## COLLECTED MATERIAL
-- BEGIN --

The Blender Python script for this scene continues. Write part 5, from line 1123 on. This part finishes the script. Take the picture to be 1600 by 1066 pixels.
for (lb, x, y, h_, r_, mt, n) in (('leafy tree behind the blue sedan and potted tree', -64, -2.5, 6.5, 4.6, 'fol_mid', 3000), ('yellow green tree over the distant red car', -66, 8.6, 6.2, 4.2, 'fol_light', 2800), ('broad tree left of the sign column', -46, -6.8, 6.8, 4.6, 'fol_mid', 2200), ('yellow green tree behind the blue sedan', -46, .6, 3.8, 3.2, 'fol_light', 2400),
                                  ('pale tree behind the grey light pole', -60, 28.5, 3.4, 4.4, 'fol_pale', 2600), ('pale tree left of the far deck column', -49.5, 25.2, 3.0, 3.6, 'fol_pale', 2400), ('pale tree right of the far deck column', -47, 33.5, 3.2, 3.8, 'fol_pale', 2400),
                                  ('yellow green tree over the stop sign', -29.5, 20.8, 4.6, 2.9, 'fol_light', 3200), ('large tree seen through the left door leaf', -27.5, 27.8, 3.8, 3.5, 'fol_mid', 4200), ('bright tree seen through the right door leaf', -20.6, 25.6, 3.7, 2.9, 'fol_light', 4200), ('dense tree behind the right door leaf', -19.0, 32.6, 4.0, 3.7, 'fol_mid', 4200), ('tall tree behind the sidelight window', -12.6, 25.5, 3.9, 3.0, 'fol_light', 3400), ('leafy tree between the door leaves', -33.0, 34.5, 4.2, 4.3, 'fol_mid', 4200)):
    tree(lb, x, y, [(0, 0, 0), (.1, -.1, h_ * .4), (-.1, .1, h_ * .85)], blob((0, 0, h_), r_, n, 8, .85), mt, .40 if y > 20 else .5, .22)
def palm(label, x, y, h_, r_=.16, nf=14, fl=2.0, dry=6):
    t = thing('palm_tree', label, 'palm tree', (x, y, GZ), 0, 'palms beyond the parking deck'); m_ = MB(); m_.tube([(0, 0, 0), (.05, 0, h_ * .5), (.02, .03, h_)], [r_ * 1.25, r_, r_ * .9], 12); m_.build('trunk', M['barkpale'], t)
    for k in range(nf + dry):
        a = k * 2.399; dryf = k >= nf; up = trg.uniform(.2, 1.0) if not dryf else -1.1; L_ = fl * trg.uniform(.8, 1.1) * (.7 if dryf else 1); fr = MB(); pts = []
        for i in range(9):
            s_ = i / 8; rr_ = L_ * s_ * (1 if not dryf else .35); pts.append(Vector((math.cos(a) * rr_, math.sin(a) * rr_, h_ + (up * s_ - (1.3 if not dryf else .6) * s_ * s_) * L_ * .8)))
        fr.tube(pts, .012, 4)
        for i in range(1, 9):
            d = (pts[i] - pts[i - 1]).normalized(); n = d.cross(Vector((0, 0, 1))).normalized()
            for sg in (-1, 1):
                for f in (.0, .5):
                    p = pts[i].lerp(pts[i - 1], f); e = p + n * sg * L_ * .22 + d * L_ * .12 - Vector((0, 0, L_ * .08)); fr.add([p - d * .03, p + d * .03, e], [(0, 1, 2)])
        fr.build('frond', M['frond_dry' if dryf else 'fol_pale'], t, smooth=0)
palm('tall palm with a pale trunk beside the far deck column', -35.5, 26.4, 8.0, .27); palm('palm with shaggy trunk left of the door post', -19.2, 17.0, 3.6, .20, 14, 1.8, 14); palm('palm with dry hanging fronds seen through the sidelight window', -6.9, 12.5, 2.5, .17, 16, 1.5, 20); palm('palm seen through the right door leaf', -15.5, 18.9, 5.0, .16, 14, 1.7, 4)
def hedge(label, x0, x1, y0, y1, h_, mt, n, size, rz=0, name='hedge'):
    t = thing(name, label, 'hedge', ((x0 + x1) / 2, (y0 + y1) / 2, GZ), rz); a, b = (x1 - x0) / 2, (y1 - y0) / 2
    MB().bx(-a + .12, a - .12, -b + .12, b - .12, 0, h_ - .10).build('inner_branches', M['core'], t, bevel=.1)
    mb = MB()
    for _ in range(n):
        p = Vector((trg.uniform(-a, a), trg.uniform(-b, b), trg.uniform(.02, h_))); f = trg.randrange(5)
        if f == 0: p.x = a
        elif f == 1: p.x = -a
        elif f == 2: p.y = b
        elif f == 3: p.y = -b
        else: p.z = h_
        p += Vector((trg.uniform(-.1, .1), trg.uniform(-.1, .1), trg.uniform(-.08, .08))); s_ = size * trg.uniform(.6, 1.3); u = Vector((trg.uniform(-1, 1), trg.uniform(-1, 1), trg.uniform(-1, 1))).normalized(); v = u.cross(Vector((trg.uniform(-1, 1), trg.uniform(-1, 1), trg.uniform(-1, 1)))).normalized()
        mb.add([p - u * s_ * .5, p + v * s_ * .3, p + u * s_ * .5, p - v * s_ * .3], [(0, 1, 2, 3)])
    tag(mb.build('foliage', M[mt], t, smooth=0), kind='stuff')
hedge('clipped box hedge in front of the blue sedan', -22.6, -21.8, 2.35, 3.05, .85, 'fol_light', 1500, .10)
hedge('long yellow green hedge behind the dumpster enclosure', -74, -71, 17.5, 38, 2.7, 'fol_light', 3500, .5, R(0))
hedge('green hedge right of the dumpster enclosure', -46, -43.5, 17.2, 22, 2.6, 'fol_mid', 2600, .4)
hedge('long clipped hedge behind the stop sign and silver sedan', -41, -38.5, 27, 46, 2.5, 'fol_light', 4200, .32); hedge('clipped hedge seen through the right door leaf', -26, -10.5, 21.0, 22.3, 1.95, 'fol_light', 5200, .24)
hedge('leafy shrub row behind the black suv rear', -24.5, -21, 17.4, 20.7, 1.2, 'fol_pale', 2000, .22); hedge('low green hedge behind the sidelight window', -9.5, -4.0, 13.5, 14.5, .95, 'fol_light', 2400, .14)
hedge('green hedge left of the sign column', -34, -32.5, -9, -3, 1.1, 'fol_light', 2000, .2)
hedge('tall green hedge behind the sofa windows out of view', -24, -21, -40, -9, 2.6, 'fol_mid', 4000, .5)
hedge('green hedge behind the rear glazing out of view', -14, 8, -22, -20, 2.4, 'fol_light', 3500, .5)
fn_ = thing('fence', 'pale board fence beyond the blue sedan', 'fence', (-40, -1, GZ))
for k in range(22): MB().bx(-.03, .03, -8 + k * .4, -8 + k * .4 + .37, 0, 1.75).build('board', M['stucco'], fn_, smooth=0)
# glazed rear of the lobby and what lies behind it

-- END --

## WHAT IS EXPECTED
Emit the full listing verbatim.

## ANSWER TO THIS EXERCISE
The Blender Python script for this scene continues. Write part 5, from line 1123 on. This part finishes the script. Take the picture to be 1600 by 1066 pixels.
for (lb, x, y, h_, r_, mt, n) in (('leafy tree behind the blue sedan and potted tree', -64, -2.5, 6.5, 4.6, 'fol_mid', 3000), ('yellow green tree over the distant red car', -66, 8.6, 6.2, 4.2, 'fol_light', 2800), ('broad tree left of the sign column', -46, -6.8, 6.8, 4.6, 'fol_mid', 2200), ('yellow green tree behind the blue sedan', -46, .6, 3.8, 3.2, 'fol_light', 2400),
                                  ('pale tree behind the grey light pole', -60, 28.5, 3.4, 4.4, 'fol_pale', 2600), ('pale tree left of the far deck column', -49.5, 25.2, 3.0, 3.6, 'fol_pale', 2400), ('pale tree right of the far deck column', -47, 33.5, 3.2, 3.8, 'fol_pale', 2400),
                                  ('yellow green tree over the stop sign', -29.5, 20.8, 4.6, 2.9, 'fol_light', 3200), ('large tree seen through the left door leaf', -27.5, 27.8, 3.8, 3.5, 'fol_mid', 4200), ('bright tree seen through the right door leaf', -20.6, 25.6, 3.7, 2.9, 'fol_light', 4200), ('dense tree behind the right door leaf', -19.0, 32.6, 4.0, 3.7, 'fol_mid', 4200), ('tall tree behind the sidelight window', -12.6, 25.5, 3.9, 3.0, 'fol_light', 3400), ('leafy tree between the door leaves', -33.0, 34.5, 4.2, 4.3, 'fol_mid', 4200)):
    tree(lb, x, y, [(0, 0, 0), (.1, -.1, h_ * .4), (-.1, .1, h_ * .85)], blob((0, 0, h_), r_, n, 8, .85), mt, .40 if y > 20 else .5, .22)
def palm(label, x, y, h_, r_=.16, nf=14, fl=2.0, dry=6):
    t = thing('palm_tree', label, 'palm tree', (x, y, GZ), 0, 'palms beyond the parking deck'); m_ = MB(); m_.tube([(0, 0, 0), (.05, 0, h_ * .5), (.02, .03, h_)], [r_ * 1.25, r_, r_ * .9], 12); m_.build('trunk', M['barkpale'], t)
    for k in range(nf + dry):
        a = k * 2.399; dryf = k >= nf; up = trg.uniform(.2, 1.0) if not dryf else -1.1; L_ = fl * trg.uniform(.8, 1.1) * (.7 if dryf else 1); fr = MB(); pts = []
        for i in range(9):
            s_ = i / 8; rr_ = L_ * s_ * (1 if not dryf else .35); pts.append(Vector((math.cos(a) * rr_, math.sin(a) * rr_, h_ + (up * s_ - (1.3 if not dryf else .6) * s_ * s_) * L_ * .8)))
        fr.tube(pts, .012, 4)
        for i in range(1, 9):
            d = (pts[i] - pts[i - 1]).normalized(); n = d.cross(Vector((0, 0, 1))).normalized()
            for sg in (-1, 1):
                for f in (.0, .5):
                    p = pts[i].lerp(pts[i - 1], f); e = p + n * sg * L_ * .22 + d * L_ * .12 - Vector((0, 0, L_ * .08)); fr.add([p - d * .03, p + d * .03, e], [(0, 1, 2)])
        fr.build('frond', M['frond_dry' if dryf else 'fol_pale'], t, smooth=0)
palm('tall palm with a pale trunk beside the far deck column', -35.5, 26.4, 8.0, .27); palm('palm with shaggy trunk left of the door post', -19.2, 17.0, 3.6, .20, 14, 1.8, 14); palm('palm with dry hanging fronds seen through the sidelight window', -6.9, 12.5, 2.5, .17, 16, 1.5, 20); palm('palm seen through the right door leaf', -15.5, 18.9, 5.0, .16, 14, 1.7, 4)
def hedge(label, x0, x1, y0, y1, h_, mt, n, size, rz=0, name='hedge'):
    t = thing(name, label, 'hedge', ((x0 + x1) / 2, (y0 + y1) / 2, GZ), rz); a, b = (x1 - x0) / 2, (y1 - y0) / 2
    MB().bx(-a + .12, a - .12, -b + .12, b - .12, 0, h_ - .10).build('inner_branches', M['core'], t, bevel=.1)
    mb = MB()
    for _ in range(n):
        p = Vector((trg.uniform(-a, a), trg.uniform(-b, b), trg.uniform(.02, h_))); f = trg.randrange(5)
        if f == 0: p.x = a
        elif f == 1: p.x = -a
        elif f == 2: p.y = b
        elif f == 3: p.y = -b
        else: p.z = h_
        p += Vector((trg.uniform(-.1, .1), trg.uniform(-.1, .1), trg.uniform(-.08, .08))); s_ = size * trg.uniform(.6, 1.3); u = Vector((trg.uniform(-1, 1), trg.uniform(-1, 1), trg.uniform(-1, 1))).normalized(); v = u.cross(Vector((trg.uniform(-1, 1), trg.uniform(-1, 1), trg.uniform(-1, 1)))).normalized()
        mb.add([p - u * s_ * .5, p + v * s_ * .3, p + u * s_ * .5, p - v * s_ * .3], [(0, 1, 2, 3)])
    tag(mb.build('foliage', M[mt], t, smooth=0), kind='stuff')
hedge('clipped box hedge in front of the blue sedan', -22.6, -21.8, 2.35, 3.05, .85, 'fol_light', 1500, .10)
hedge('long yellow green hedge behind the dumpster enclosure', -74, -71, 17.5, 38, 2.7, 'fol_light', 3500, .5, R(0))
hedge('green hedge right of the dumpster enclosure', -46, -43.5, 17.2, 22, 2.6, 'fol_mid', 2600, .4)
hedge('long clipped hedge behind the stop sign and silver sedan', -41, -38.5, 27, 46, 2.5, 'fol_light', 4200, .32); hedge('clipped hedge seen through the right door leaf', -26, -10.5, 21.0, 22.3, 1.95, 'fol_light', 5200, .24)
hedge('leafy shrub row behind the black suv rear', -24.5, -21, 17.4, 20.7, 1.2, 'fol_pale', 2000, .22); hedge('low green hedge behind the sidelight window', -9.5, -4.0, 13.5, 14.5, .95, 'fol_light', 2400, .14)
hedge('green hedge left of the sign column', -34, -32.5, -9, -3, 1.1, 'fol_light', 2000, .2)
hedge('tall green hedge behind the sofa windows out of view', -24, -21, -40, -9, 2.6, 'fol_mid', 4000, .5)
hedge('green hedge behind the rear glazing out of view', -14, 8, -22, -20, 2.4, 'fol_light', 3500, .5)
fn_ = thing('fence', 'pale board fence beyond the blue sedan', 'fence', (-40, -1, GZ))
for k in range(22): MB().bx(-.03, .03, -8 + k * .4, -8 + k * .4 + .37, 0, 1.75).build('board', M['stucco'], fn_, smooth=0)
# glazed rear of the lobby and what lies behind it